▸ **SOURCE EXCERPT**:

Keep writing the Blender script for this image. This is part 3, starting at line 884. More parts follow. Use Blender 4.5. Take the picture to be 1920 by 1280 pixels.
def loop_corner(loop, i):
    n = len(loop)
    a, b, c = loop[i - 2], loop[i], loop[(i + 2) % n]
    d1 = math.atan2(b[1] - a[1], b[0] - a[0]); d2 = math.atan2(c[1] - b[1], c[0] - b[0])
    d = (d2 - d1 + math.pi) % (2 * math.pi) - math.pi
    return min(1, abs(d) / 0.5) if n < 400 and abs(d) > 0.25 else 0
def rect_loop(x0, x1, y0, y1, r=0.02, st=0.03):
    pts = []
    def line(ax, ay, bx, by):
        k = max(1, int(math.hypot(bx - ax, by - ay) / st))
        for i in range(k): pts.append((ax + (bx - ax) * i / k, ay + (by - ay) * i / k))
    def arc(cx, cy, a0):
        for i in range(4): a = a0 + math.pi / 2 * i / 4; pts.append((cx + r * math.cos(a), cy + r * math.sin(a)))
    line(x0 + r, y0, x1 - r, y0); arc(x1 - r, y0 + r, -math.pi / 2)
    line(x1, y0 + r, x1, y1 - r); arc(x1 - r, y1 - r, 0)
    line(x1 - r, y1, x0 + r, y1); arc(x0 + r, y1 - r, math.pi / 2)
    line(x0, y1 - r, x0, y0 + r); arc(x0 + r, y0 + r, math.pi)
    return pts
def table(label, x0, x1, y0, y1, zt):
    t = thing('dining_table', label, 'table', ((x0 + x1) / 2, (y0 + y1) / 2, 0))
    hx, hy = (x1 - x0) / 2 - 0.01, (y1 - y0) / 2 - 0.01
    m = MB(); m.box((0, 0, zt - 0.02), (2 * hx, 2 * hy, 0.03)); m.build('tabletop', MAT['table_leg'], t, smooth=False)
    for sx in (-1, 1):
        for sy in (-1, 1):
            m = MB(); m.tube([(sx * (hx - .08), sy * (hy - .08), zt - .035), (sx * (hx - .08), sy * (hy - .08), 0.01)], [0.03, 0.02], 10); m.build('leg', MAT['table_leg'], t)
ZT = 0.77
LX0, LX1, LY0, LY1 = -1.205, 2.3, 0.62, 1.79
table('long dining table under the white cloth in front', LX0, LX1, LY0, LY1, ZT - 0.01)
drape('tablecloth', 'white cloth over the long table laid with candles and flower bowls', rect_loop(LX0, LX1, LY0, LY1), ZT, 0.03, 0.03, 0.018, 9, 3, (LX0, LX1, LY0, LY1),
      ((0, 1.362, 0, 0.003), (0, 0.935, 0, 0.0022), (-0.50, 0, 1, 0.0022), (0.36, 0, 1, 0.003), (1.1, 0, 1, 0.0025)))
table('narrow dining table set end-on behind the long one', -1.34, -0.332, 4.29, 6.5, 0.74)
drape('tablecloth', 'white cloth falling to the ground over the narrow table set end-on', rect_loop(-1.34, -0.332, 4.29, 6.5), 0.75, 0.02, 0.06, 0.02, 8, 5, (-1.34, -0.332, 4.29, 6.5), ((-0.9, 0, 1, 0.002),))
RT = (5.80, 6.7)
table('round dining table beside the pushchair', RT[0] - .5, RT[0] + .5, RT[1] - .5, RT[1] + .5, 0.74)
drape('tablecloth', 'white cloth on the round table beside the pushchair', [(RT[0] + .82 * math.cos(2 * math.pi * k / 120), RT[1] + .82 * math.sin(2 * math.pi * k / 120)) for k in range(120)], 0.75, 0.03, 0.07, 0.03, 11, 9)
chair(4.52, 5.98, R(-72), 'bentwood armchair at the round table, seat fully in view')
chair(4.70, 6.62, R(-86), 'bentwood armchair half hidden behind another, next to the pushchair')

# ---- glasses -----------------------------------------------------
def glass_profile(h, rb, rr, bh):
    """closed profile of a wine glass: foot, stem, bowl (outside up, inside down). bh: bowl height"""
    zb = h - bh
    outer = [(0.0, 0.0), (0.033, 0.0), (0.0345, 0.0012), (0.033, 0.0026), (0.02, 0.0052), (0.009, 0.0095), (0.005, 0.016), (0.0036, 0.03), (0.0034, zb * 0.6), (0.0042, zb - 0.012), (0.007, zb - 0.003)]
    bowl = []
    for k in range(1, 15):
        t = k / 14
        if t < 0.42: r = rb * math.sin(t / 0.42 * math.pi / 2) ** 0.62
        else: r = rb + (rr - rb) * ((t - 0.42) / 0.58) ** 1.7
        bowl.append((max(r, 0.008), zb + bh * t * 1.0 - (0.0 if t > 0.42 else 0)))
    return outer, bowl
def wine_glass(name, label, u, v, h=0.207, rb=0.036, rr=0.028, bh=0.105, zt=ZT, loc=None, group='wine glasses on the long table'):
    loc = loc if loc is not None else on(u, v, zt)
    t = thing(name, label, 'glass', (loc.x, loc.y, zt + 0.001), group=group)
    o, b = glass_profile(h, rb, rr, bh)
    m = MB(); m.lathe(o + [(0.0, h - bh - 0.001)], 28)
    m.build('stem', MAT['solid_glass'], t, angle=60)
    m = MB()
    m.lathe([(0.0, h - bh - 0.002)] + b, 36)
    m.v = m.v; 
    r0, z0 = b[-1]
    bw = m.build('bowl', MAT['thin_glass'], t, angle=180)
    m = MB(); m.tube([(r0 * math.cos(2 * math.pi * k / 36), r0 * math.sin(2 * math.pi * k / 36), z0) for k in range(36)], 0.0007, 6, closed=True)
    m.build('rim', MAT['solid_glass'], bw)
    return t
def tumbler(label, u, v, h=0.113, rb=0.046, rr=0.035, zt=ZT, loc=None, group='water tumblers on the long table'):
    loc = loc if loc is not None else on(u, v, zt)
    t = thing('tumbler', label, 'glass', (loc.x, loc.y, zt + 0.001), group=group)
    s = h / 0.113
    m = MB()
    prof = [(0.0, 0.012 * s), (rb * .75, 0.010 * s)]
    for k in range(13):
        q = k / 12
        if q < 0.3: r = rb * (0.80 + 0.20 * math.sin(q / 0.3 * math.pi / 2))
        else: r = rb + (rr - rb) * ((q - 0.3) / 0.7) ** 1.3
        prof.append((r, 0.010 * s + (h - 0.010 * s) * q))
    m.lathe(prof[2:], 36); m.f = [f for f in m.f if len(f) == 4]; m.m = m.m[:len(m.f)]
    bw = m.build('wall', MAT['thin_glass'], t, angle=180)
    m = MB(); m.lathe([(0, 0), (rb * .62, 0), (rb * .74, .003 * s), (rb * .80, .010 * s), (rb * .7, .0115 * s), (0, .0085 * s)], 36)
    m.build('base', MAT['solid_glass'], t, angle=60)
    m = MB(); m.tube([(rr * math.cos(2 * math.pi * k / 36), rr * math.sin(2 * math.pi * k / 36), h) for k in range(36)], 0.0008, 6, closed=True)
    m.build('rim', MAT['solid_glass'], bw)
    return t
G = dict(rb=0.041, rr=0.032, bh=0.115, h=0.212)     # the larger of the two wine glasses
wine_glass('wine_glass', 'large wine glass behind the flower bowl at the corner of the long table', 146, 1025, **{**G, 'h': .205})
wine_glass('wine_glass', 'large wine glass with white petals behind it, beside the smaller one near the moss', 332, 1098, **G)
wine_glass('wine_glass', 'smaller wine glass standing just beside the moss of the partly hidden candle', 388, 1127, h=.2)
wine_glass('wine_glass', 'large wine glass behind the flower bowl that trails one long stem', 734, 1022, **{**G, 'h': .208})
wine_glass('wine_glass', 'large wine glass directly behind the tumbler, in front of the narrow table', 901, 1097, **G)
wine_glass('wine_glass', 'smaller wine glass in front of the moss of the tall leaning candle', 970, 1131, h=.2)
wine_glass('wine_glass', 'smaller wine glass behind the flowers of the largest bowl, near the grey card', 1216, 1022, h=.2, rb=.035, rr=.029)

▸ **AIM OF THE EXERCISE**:
Extract the full listing and reproduce each line exactly.

▸ **FINISHED ANSWER**:
Keep writing the Blender script for this image. This is part 3, starting at line 884. More parts follow. Use Blender 4.5. Take the picture to be 1920 by 1280 pixels.
def loop_corner(loop, i):
    n = len(loop)
    a, b, c = loop[i - 2], loop[i], loop[(i + 2) % n]
    d1 = math.atan2(b[1] - a[1], b[0] - a[0]); d2 = math.atan2(c[1] - b[1], c[0] - b[0])
    d = (d2 - d1 + math.pi) % (2 * math.pi) - math.pi
    return min(1, abs(d) / 0.5) if n < 400 and abs(d) > 0.25 else 0
def rect_loop(x0, x1, y0, y1, r=0.02, st=0.03):
    pts = []
    def line(ax, ay, bx, by):
        k = max(1, int(math.hypot(bx - ax, by - ay) / st))
        for i in range(k): pts.append((ax + (bx - ax) * i / k, ay + (by - ay) * i / k))
    def arc(cx, cy, a0):
        for i in range(4): a = a0 + math.pi / 2 * i / 4; pts.append((cx + r * math.cos(a), cy + r * math.sin(a)))
    line(x0 + r, y0, x1 - r, y0); arc(x1 - r, y0 + r, -math.pi / 2)
    line(x1, y0 + r, x1, y1 - r); arc(x1 - r, y1 - r, 0)
    line(x1 - r, y1, x0 + r, y1); arc(x0 + r, y1 - r, math.pi / 2)
    line(x0, y1 - r, x0, y0 + r); arc(x0 + r, y0 + r, math.pi)
    return pts
def table(label, x0, x1, y0, y1, zt):
    t = thing('dining_table', label, 'table', ((x0 + x1) / 2, (y0 + y1) / 2, 0))
    hx, hy = (x1 - x0) / 2 - 0.01, (y1 - y0) / 2 - 0.01
    m = MB(); m.box((0, 0, zt - 0.02), (2 * hx, 2 * hy, 0.03)); m.build('tabletop', MAT['table_leg'], t, smooth=False)
    for sx in (-1, 1):
        for sy in (-1, 1):
            m = MB(); m.tube([(sx * (hx - .08), sy * (hy - .08), zt - .035), (sx * (hx - .08), sy * (hy - .08), 0.01)], [0.03, 0.02], 10); m.build('leg', MAT['table_leg'], t)
ZT = 0.77
LX0, LX1, LY0, LY1 = -1.205, 2.3, 0.62, 1.79
table('long dining table under the white cloth in front', LX0, LX1, LY0, LY1, ZT - 0.01)
drape('tablecloth', 'white cloth over the long table laid with candles and flower bowls', rect_loop(LX0, LX1, LY0, LY1), ZT, 0.03, 0.03, 0.018, 9, 3, (LX0, LX1, LY0, LY1),
      ((0, 1.362, 0, 0.003), (0, 0.935, 0, 0.0022), (-0.50, 0, 1, 0.0022), (0.36, 0, 1, 0.003), (1.1, 0, 1, 0.0025)))
table('narrow dining table set end-on behind the long one', -1.34, -0.332, 4.29, 6.5, 0.74)
drape('tablecloth', 'white cloth falling to the ground over the narrow table set end-on', rect_loop(-1.34, -0.332, 4.29, 6.5), 0.75, 0.02, 0.06, 0.02, 8, 5, (-1.34, -0.332, 4.29, 6.5), ((-0.9, 0, 1, 0.002),))
RT = (5.80, 6.7)
table('round dining table beside the pushchair', RT[0] - .5, RT[0] + .5, RT[1] - .5, RT[1] + .5, 0.74)
drape('tablecloth', 'white cloth on the round table beside the pushchair', [(RT[0] + .82 * math.cos(2 * math.pi * k / 120), RT[1] + .82 * math.sin(2 * math.pi * k / 120)) for k in range(120)], 0.75, 0.03, 0.07, 0.03, 11, 9)
chair(4.52, 5.98, R(-72), 'bentwood armchair at the round table, seat fully in view')
chair(4.70, 6.62, R(-86), 'bentwood armchair half hidden behind another, next to the pushchair')

# ---- glasses -----------------------------------------------------
def glass_profile(h, rb, rr, bh):
    """closed profile of a wine glass: foot, stem, bowl (outside up, inside down). bh: bowl height"""
    zb = h - bh
    outer = [(0.0, 0.0), (0.033, 0.0), (0.0345, 0.0012), (0.033, 0.0026), (0.02, 0.0052), (0.009, 0.0095), (0.005, 0.016), (0.0036, 0.03), (0.0034, zb * 0.6), (0.0042, zb - 0.012), (0.007, zb - 0.003)]
    bowl = []
    for k in range(1, 15):
        t = k / 14
        if t < 0.42: r = rb * math.sin(t / 0.42 * math.pi / 2) ** 0.62
        else: r = rb + (rr - rb) * ((t - 0.42) / 0.58) ** 1.7
        bowl.append((max(r, 0.008), zb + bh * t * 1.0 - (0.0 if t > 0.42 else 0)))
    return outer, bowl
def wine_glass(name, label, u, v, h=0.207, rb=0.036, rr=0.028, bh=0.105, zt=ZT, loc=None, group='wine glasses on the long table'):
    loc = loc if loc is not None else on(u, v, zt)
    t = thing(name, label, 'glass', (loc.x, loc.y, zt + 0.001), group=group)
    o, b = glass_profile(h, rb, rr, bh)
    m = MB(); m.lathe(o + [(0.0, h - bh - 0.001)], 28)
    m.build('stem', MAT['solid_glass'], t, angle=60)
    m = MB()
    m.lathe([(0.0, h - bh - 0.002)] + b, 36)
    m.v = m.v; 
    r0, z0 = b[-1]
    bw = m.build('bowl', MAT['thin_glass'], t, angle=180)
    m = MB(); m.tube([(r0 * math.cos(2 * math.pi * k / 36), r0 * math.sin(2 * math.pi * k / 36), z0) for k in range(36)], 0.0007, 6, closed=True)
    m.build('rim', MAT['solid_glass'], bw)
    return t
def tumbler(label, u, v, h=0.113, rb=0.046, rr=0.035, zt=ZT, loc=None, group='water tumblers on the long table'):
    loc = loc if loc is not None else on(u, v, zt)
    t = thing('tumbler', label, 'glass', (loc.x, loc.y, zt + 0.001), group=group)
    s = h / 0.113
    m = MB()
    prof = [(0.0, 0.012 * s), (rb * .75, 0.010 * s)]
    for k in range(13):
        q = k / 12
        if q < 0.3: r = rb * (0.80 + 0.20 * math.sin(q / 0.3 * math.pi / 2))
        else: r = rb + (rr - rb) * ((q - 0.3) / 0.7) ** 1.3
        prof.append((r, 0.010 * s + (h - 0.010 * s) * q))
    m.lathe(prof[2:], 36); m.f = [f for f in m.f if len(f) == 4]; m.m = m.m[:len(m.f)]
    bw = m.build('wall', MAT['thin_glass'], t, angle=180)
    m = MB(); m.lathe([(0, 0), (rb * .62, 0), (rb * .74, .003 * s), (rb * .80, .010 * s), (rb * .7, .0115 * s), (0, .0085 * s)], 36)
    m.build('base', MAT['solid_glass'], t, angle=60)
    m = MB(); m.tube([(rr * math.cos(2 * math.pi * k / 36), rr * math.sin(2 * math.pi * k / 36), h) for k in range(36)], 0.0008, 6, closed=True)
    m.build('rim', MAT['solid_glass'], bw)
    return t
G = dict(rb=0.041, rr=0.032, bh=0.115, h=0.212)     # the larger of the two wine glasses
wine_glass('wine_glass', 'large wine glass behind the flower bowl at the corner of the long table', 146, 1025, **{**G, 'h': .205})
wine_glass('wine_glass', 'large wine glass with white petals behind it, beside the smaller one near the moss', 332, 1098, **G)
wine_glass('wine_glass', 'smaller wine glass standing just beside the moss of the partly hidden candle', 388, 1127, h=.2)
wine_glass('wine_glass', 'large wine glass behind the flower bowl that trails one long stem', 734, 1022, **{**G, 'h': .208})
wine_glass('wine_glass', 'large wine glass directly behind the tumbler, in front of the narrow table', 901, 1097, **G)
wine_glass('wine_glass', 'smaller wine glass in front of the moss of the tall leaning candle', 970, 1131, h=.2)
wine_glass('wine_glass', 'smaller wine glass behind the flowers of the largest bowl, near the grey card', 1216, 1022, h=.2, rb=.035, rr=.029)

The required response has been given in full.